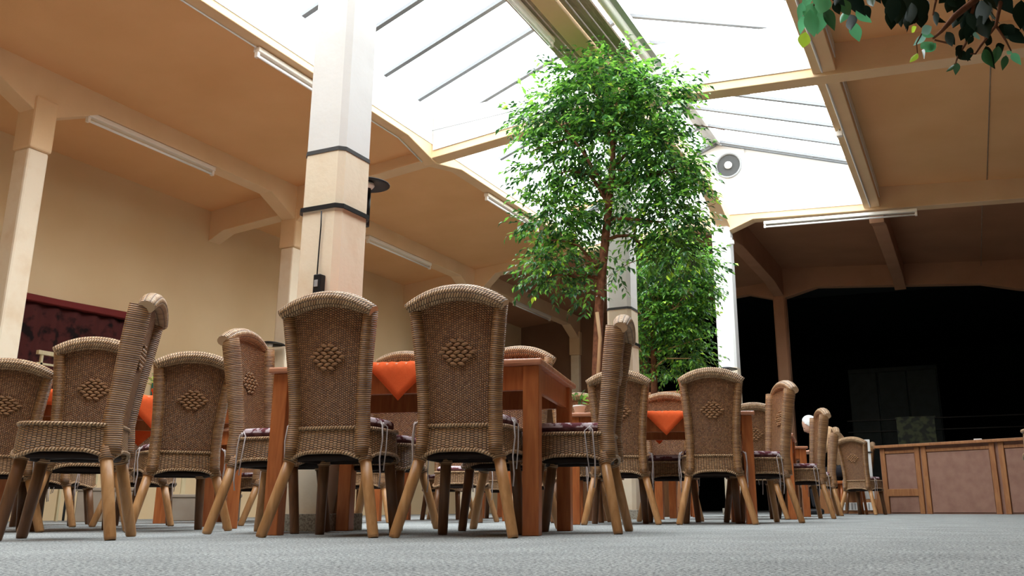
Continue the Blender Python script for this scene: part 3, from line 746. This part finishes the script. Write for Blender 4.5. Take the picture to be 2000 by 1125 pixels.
nk = MB(); nk.grid(lambda u, v: ((u - .5) * .2, (-.02 - .05 * (1 - v * 2) if v < .5 else .002 * sin(u * 20) - .012), 0) if False else ((u - .5) * (.2 + .02 * v), .10 - .11 * min(1, v * 2) - .004 * (v > .5), .004 - max(0, v - .5) * .16 * (1 + .15 * u)), 8, 8)
nk = nk.build('napkin', M['cloth']); nk.location = tl2w(tl, -.44, -.45); nk.rotation_euler = (0, 0, TLR); s_ = nk.modifiers.new('thick', 'SOLIDIFY'); s_.thickness = .003
tag(nk, 'folded orange cloth hanging over the edge of the left table', 'napkin')
menu_card(tl2w(tl, .27, -.30), TLR - .2, 'white menu card with a blue mark on the left table')
pp = at(1112, 800, Z=.756)
pot_plant(tl2w(t2, -.56, -.30), 'small leafy pot plant on the left corner of the middle table', 12, 'paper', .06, .06, up_=1.2)
pot_plant(tl2w(t3, .45, -.1), 'small terracotta plant pot on the table behind the golden chair', 10, 'terra', .07, .06, 3)
pot_plant(tl2w(t4, .3, .0), 'terracotta plant pot on the far table by the seated person', 10, 'terra', .07, .06, 2)

# ------------------------------------------------------------------ trees
def leaf_cloud(name, clumps, n, L, parent, mats, wts, twigs=None, rs=3):
    rr = random.Random(rs); mb = MB(); tot = sum(c_[4] for c_ in clumps)
    for c_ in clumps:
        k = int(n * c_[4] / tot); cen = V(c_[0]); rad = V(c_[1]); dens = c_[2]
        # twig sprays: several leaves share a twig direction
        made = 0
        while made < k:
            d_ = V((rr.gauss(0, 1), rr.gauss(0, 1), rr.gauss(0, 1))).normalized(); q = rr.random() ** dens
            p0 = cen + V((d_.x * rad.x, d_.y * rad.y, d_.z * rad.z)) * q
            out = (V((d_.x, d_.y, d_.z * .6 - .25)) + V((rr.gauss(0, .35), rr.gauss(0, .35), rr.gauss(0, .3)))).normalized()
            side = out.cross(V((0, 0, 1))).normalized() if abs(out.z) < .95 else V((1, 0, 0))
            for j in range(rr.randint(6, 10)):
                base = p0 + out * (j * L * .38)
                sgn = 1 if j % 2 else -1
                ld = (out * .8 + side * sgn * rr.uniform(.4, .9) + V((0, 0, rr.uniform(-.7, .15)))).normalized()
                up__ = (V((0, 0, 1)) + V((rr.gauss(0, .3), rr.gauss(0, .3), 0))); sd = ld.cross(up__).normalized(); nn = sd.cross(ld)
                l_ = L * rr.uniform(.7, 1.15); w_ = l_ * .22
                b = len(mb.v)
                mb.v += [base, base + ld * l_ * .45 + sd * w_ + nn * w_ * .3, base + ld * l_ - nn * l_ * .12, base + ld * l_ * .45 - sd * w_ + nn * w_ * .3, base + ld * l_ * .5]
                h_ = (base.z - (cen.z - rad.z)) / (2 * rad.z + .01)
                mi = rr.choices(range(len(mats)), [wt * (1 + (6 * h_ * h_ if i == 0 else 0)) for i, wt in enumerate(wts)])[0]  # bright leaves favoured near clump tops, highlights put into leaf colour
                mb.quad([b, b + 1, b + 2, b + 4], None, mi); mb.quad([b, b + 4, b + 2, b + 3], None, mi)
                made += 1
    o = mb.build(name, [M[x] for x in mats], parent); o['kind'] = 'stuff'
    return o
def branch_tree(mb, p0, p1, r0, r1, ends, rr, wig=.04):
    p0, p1 = V(p0), V(p1); pts = [p0.lerp(p1, t / 7) + V((rr.gauss(0, wig * .3), rr.gauss(0, wig * .3), 0)) * (1 if 0 < t < 7 else 0) for t in range(8)]
    mb.tube(pts, [r0 + (r1 - r0) * t / 7 for t in range(8)], 9)
    return pts
def pt(x, y, Y): return at(x, y, Y=Y)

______

• _Requirements_: Pictures in the data above should not be copied; transcribe everything else exactly.

• _Complete output_:
Continue the Blender Python script for this scene: part 3, from line 746. This part finishes the script. Write for Blender 4.5. Take the picture to be 2000 by 1125 pixels.
nk = MB(); nk.grid(lambda u, v: ((u - .5) * .2, (-.02 - .05 * (1 - v * 2) if v < .5 else .002 * sin(u * 20) - .012), 0) if False else ((u - .5) * (.2 + .02 * v), .10 - .11 * min(1, v * 2) - .004 * (v > .5), .004 - max(0, v - .5) * .16 * (1 + .15 * u)), 8, 8)
nk = nk.build('napkin', M['cloth']); nk.location = tl2w(tl, -.44, -.45); nk.rotation_euler = (0, 0, TLR); s_ = nk.modifiers.new('thick', 'SOLIDIFY'); s_.thickness = .003
tag(nk, 'folded orange cloth hanging over the edge of the left table', 'napkin')
menu_card(tl2w(tl, .27, -.30), TLR - .2, 'white menu card with a blue mark on the left table')
pp = at(1112, 800, Z=.756)
pot_plant(tl2w(t2, -.56, -.30), 'small leafy pot plant on the left corner of the middle table', 12, 'paper', .06, .06, up_=1.2)
pot_plant(tl2w(t3, .45, -.1), 'small terracotta plant pot on the table behind the golden chair', 10, 'terra', .07, .06, 3)
pot_plant(tl2w(t4, .3, .0), 'terracotta plant pot on the far table by the seated person', 10, 'terra', .07, .06, 2)

# ------------------------------------------------------------------ trees
def leaf_cloud(name, clumps, n, L, parent, mats, wts, twigs=None, rs=3):
    rr = random.Random(rs); mb = MB(); tot = sum(c_[4] for c_ in clumps)
    for c_ in clumps:
        k = int(n * c_[4] / tot); cen = V(c_[0]); rad = V(c_[1]); dens = c_[2]
        # twig sprays: several leaves share a twig direction
        made = 0
        while made < k:
            d_ = V((rr.gauss(0, 1), rr.gauss(0, 1), rr.gauss(0, 1))).normalized(); q = rr.random() ** dens
            p0 = cen + V((d_.x * rad.x, d_.y * rad.y, d_.z * rad.z)) * q
            out = (V((d_.x, d_.y, d_.z * .6 - .25)) + V((rr.gauss(0, .35), rr.gauss(0, .35), rr.gauss(0, .3)))).normalized()
            side = out.cross(V((0, 0, 1))).normalized() if abs(out.z) < .95 else V((1, 0, 0))
            for j in range(rr.randint(6, 10)):
                base = p0 + out * (j * L * .38)
                sgn = 1 if j % 2 else -1
                ld = (out * .8 + side * sgn * rr.uniform(.4, .9) + V((0, 0, rr.uniform(-.7, .15)))).normalized()
                up__ = (V((0, 0, 1)) + V((rr.gauss(0, .3), rr.gauss(0, .3), 0))); sd = ld.cross(up__).normalized(); nn = sd.cross(ld)
                l_ = L * rr.uniform(.7, 1.15); w_ = l_ * .22
                b = len(mb.v)
                mb.v += [base, base + ld * l_ * .45 + sd * w_ + nn * w_ * .3, base + ld * l_ - nn * l_ * .12, base + ld * l_ * .45 - sd * w_ + nn * w_ * .3, base + ld * l_ * .5]
                h_ = (base.z - (cen.z - rad.z)) / (2 * rad.z + .01)
                mi = rr.choices(range(len(mats)), [wt * (1 + (6 * h_ * h_ if i == 0 else 0)) for i, wt in enumerate(wts)])[0]  # bright leaves favoured near clump tops, highlights put into leaf colour
                mb.quad([b, b + 1, b + 2, b + 4], None, mi); mb.quad([b, b + 4, b + 2, b + 3], None, mi)
                made += 1
    o = mb.build(name, [M[x] for x in mats], parent); o['kind'] = 'stuff'
    return o
def branch_tree(mb, p0, p1, r0, r1, ends, rr, wig=.04):
    p0, p1 = V(p0), V(p1); pts = [p0.lerp(p1, t / 7) + V((rr.gauss(0, wig * .3), rr.gauss(0, wig * .3), 0)) * (1 if 0 < t < 7 else 0) for t in range(8)]
    mb.tube(pts, [r0 + (r1 - r0) * t / 7 for t in range(8)], 9)
    return pts
def pt(x, y, Y): return at(x, y, Y=Y)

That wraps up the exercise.